El martes pasado salí de trabajar y fui a buscar a mi hijo al instituto. En el trayecto a casa me contó que un chico joven se había apuñalado hasta morir en la plaza de Roma. No sé qué bola de angustia se me atragantó en el estómago. Quién era. Qué le ocurría. Por qué. ¿Nadie pudo evitarlo? Qué jodida la vida, y cuánto sufrimiento nos resbala alrededor, tal vez nos maldice, mientras seguimos enfrascados en nuestras cosas, a veces tan nimias. Sé que bastante tenemos con vivir, que para nadie es fácil, pero no habría que olvidar que para otros se convierte en imposible. Un chico joven. Tan perdido, tan lleno de dolor. En una plaza de Zaragoza. Un día de lluvia.

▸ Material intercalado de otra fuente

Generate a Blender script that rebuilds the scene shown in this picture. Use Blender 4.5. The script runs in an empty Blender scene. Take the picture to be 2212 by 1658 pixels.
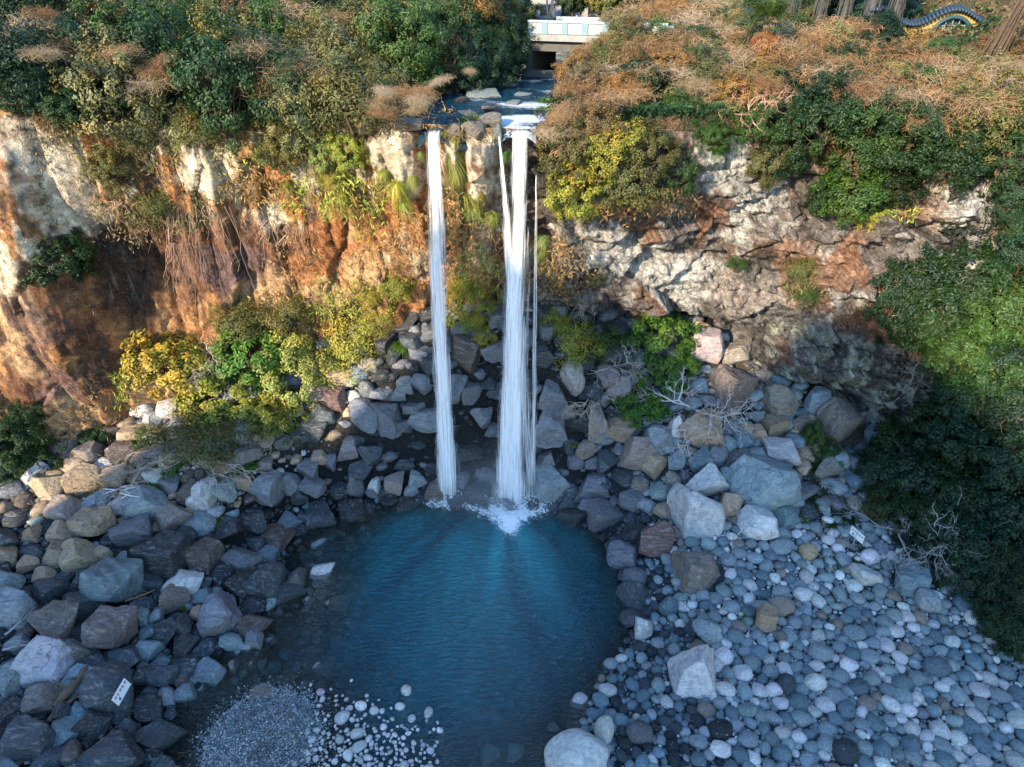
import bpy, math, random
import numpy as np
from mathutils import Vector, Matrix
R = math.radians
random.seed(7); rng = np.random.default_rng(7)
sc = bpy.context.scene
col = sc.collection

# ------------------------------------------------------------------ noise
def _h(ix, iy, iz, seed):
    x = (ix.astype(np.int64)*374761393 + iy.astype(np.int64)*668265263 + iz.astype(np.int64)*2147483647 + seed*974634777) & 0xffffffff
    x = ((x ^ (x >> 13))*1274126177) & 0xffffffff
    x = ((x ^ (x >> 16))*2246822519) & 0xffffffff
    return ((x ^ (x >> 15)) & 0xffffff).astype(np.float64)/0xffffff
def vnoise(p, seed=0):
    p = np.asarray(p, float); i = np.floor(p).astype(np.int64); f = p-i; f = f*f*f*(f*(f*6-15)+10)
    r = 0
    for a in (0, 1):
        wx = f[:, 0] if a else 1-f[:, 0]
        for b in (0, 1):
            wy = f[:, 1] if b else 1-f[:, 1]
            for c in (0, 1):
                wz = f[:, 2] if c else 1-f[:, 2]
                r = r + wx*wy*wz*_h(i[:, 0]+a, i[:, 1]+b, i[:, 2]+c, seed)
    return r*2-1
def fbm(p, o=4, seed=0, gain=.5):
    p = np.asarray(p, float); r = 0; a = 1; s = 0
    for k in range(o):
        r = r + a*vnoise(p*2.03**k+k*17.3, seed+k); s += a; a *= gain
    return r/s
def worley(p, seed=0):
    p = np.asarray(p, float); i = np.floor(p).astype(np.int64)
    f1 = np.full(len(p), 9.); f2 = np.full(len(p), 9.); idv = np.zeros(len(p))
    for a in (-1, 0, 1):
        for b in (-1, 0, 1):
            for c in (-1, 0, 1):
                j = i+np.array([a, b, c])
                q = np.stack([_h(j[:, 0], j[:, 1], j[:, 2], seed+k) for k in (1, 2, 3)], 1)+j
                d = np.linalg.norm(p-q, axis=1); hid = _h(j[:, 0], j[:, 1], j[:, 2], seed+9)
                m = d < f1
                f2 = np.where(m, f1, np.minimum(f2, d)); idv = np.where(m, hid, idv); f1 = np.where(m, d, f1)
    return f1, f2, idv
def worley2(p, seed=0):
    p = np.asarray(p, float); i = np.floor(p).astype(np.int64)
    f1 = np.full(len(p), 9.); f2 = np.full(len(p), 9.); idv = np.zeros(len(p)); dv = np.zeros_like(p)
    for a in (-1, 0, 1):
        for b in (-1, 0, 1):
            for c in (-1, 0, 1):
                j = i+np.array([a, b, c])
                q = np.stack([_h(j[:, 0], j[:, 1], j[:, 2], seed+k) for k in (1, 2, 3)], 1)+j
                e = p-q; d = np.linalg.norm(e, axis=1); hid = _h(j[:, 0], j[:, 1], j[:, 2], seed+9)
                m = d < f1
                f2 = np.where(m, f1, np.minimum(f2, d)); idv = np.where(m, hid, idv); dv = np.where(m[:, None], e, dv); f1 = np.where(m, d, f1)
    return f1, f2, idv, dv
def sst(a, b, x):
    t = np.clip((x-a)/(b-a), 0, 1); return t*t*(3-2*t)
def P3(*a):
    a = np.broadcast_arrays(*[np.asarray(v, float) for v in a]); return np.stack([v.ravel() for v in a], 1)

# ------------------------------------------------------------------ camera (picture units: 2212 x 1658)
CAM = np.array([0., -34.6, 29.8]); PIT = R(31); CP, SP = math.cos(PIT), math.sin(PIT); F = 1500.
def ray(px, py):
    u = px-1106.; v = 829.-py
    return np.array([u, F*CP+v*SP, v*CP-F*SP])
cd = bpy.data.cameras.new("camera"); cam = bpy.data.objects.new("camera", cd); col.objects.link(cam)
cam.location = CAM; cam.rotation_euler = (R(90)-PIT, 0, 0)
cd.sensor_width = 36; cd.lens = 36*F/2212; cd.clip_end = 1000; sc.camera = cam

# ------------------------------------------------------------------ shape of the place
CX = [-80, -40, -30, -25, -20, -13, -6.5, 0, 8, 12.6, 16.8, 22, 24.5, 27, 30, 34, 40, 60]
YF = [-7, -4, -1.6, 1.5, 4.6, 6.3, 6.6, 6.9, 8.2, 8.1, 6.5, 4, 1.8, -3, -9, -16, -28, -60]
YT = [-4, -2, .5, 2, 3.8, 4.2, 2., 1.3, 2.8, 4, 4.2, 2.6, 1.5, .5, -1.5, -8, -20, -50]
ZT = [26, 25.5, 25, 24.3, 22.5, 22.2, 23.1, 22.9, 22.6, 22, 20.4, 20, 21, 20.5, 19.5, 19, 19, 19]
ZF = [5, 5, 4.5, 4.5, 5, 6, 8.6, 9.6, 8.6, 8, 6.5, 4.5, 4, 3, 2.5, 2.5, 2.5, 2.5]
def smooth_tab(tab):
    xs = np.linspace(-80, 60, 1401); ys = np.interp(xs, CX, tab)
    k = np.exp(-np.linspace(-2, 2, 25)**2); k /= k.sum()
    yp = np.pad(ys, 12, mode='edge'); ys = np.convolve(yp, k, 'valid')
    return lambda x: np.interp(x, xs, ys)
fYF, fYT, fZT, fZF = map(smooth_tab, (YF, YT, ZT, ZF))
def cliff_y(x, z):
    zf, zt = fZF(x), fZT(x)
    v = np.clip((z-zf)/(zt-zf), -.3, 1.1)
    w = np.clip(v, 0, 1); w = w*.4+.6*w*w*(3-2*w)
    y = fYF(x)+(fYT(x)-fYF(x))*w
    # undercut shelf right of the falls
    m = sst(2., 5, x)*(1-sst(14, 19, x))
    zc = 9.7-.08*(x-6)
    y = y + m*(2.6*np.exp(-((z-zc+.35)/.8)**2)-1.1*np.exp(-((z-zc-2.6)/1.7)**2))
    # low ledge at the far right
    m = sst(16.5, 18, x)*(1-sst(22, 24, x))
    y = y + m*(1.2*np.exp(-((z-5.2)/.6)**2)-.9*np.exp(-((z-7.6)/1.4)**2))
    return y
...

Al llegar a casa empecé a saber un poco más del asunto. El chico había corrido desnudo por varias calles cuchillo en mano y gritando «Alá». Se generó una agria discusión sobre la actuación policial y también sobre todos aquellos que habían grabado y compartido el vídeo, televisiones incluidas. Supongo que ante un caso así, lo primero es rodearlo para evitar que haga daño a otros. No lo hizo en ningún momento, pero no es fácil vaticinar qué va a ocurrir. Tampoco me atrevería a asegurar que todos los que lo grabaron lo hicieran simplemente por morbo. Todos llevamos móviles y a veces el usarlos hace que se sepa exactamente qué pasó, algo que puede ser conveniente en muchos casos. El uso y abuso posterior de esas grabaciones sí debería regirse por algo tan sencillo como un poco de piedad por el fallecido y la familia. Pero, sobre todo, ¿nada en el comportamiento de este joven hizo sospechar la tragedia? ¿Nunca? ¿No debería haber sido tratado y atendido cuando tenía solución? A las personas, como a las cosas, hay que cuidarlas antes de que se rompan. Después, solo queda enterrarlas, discutir y repartir culpas. Descanse en paz.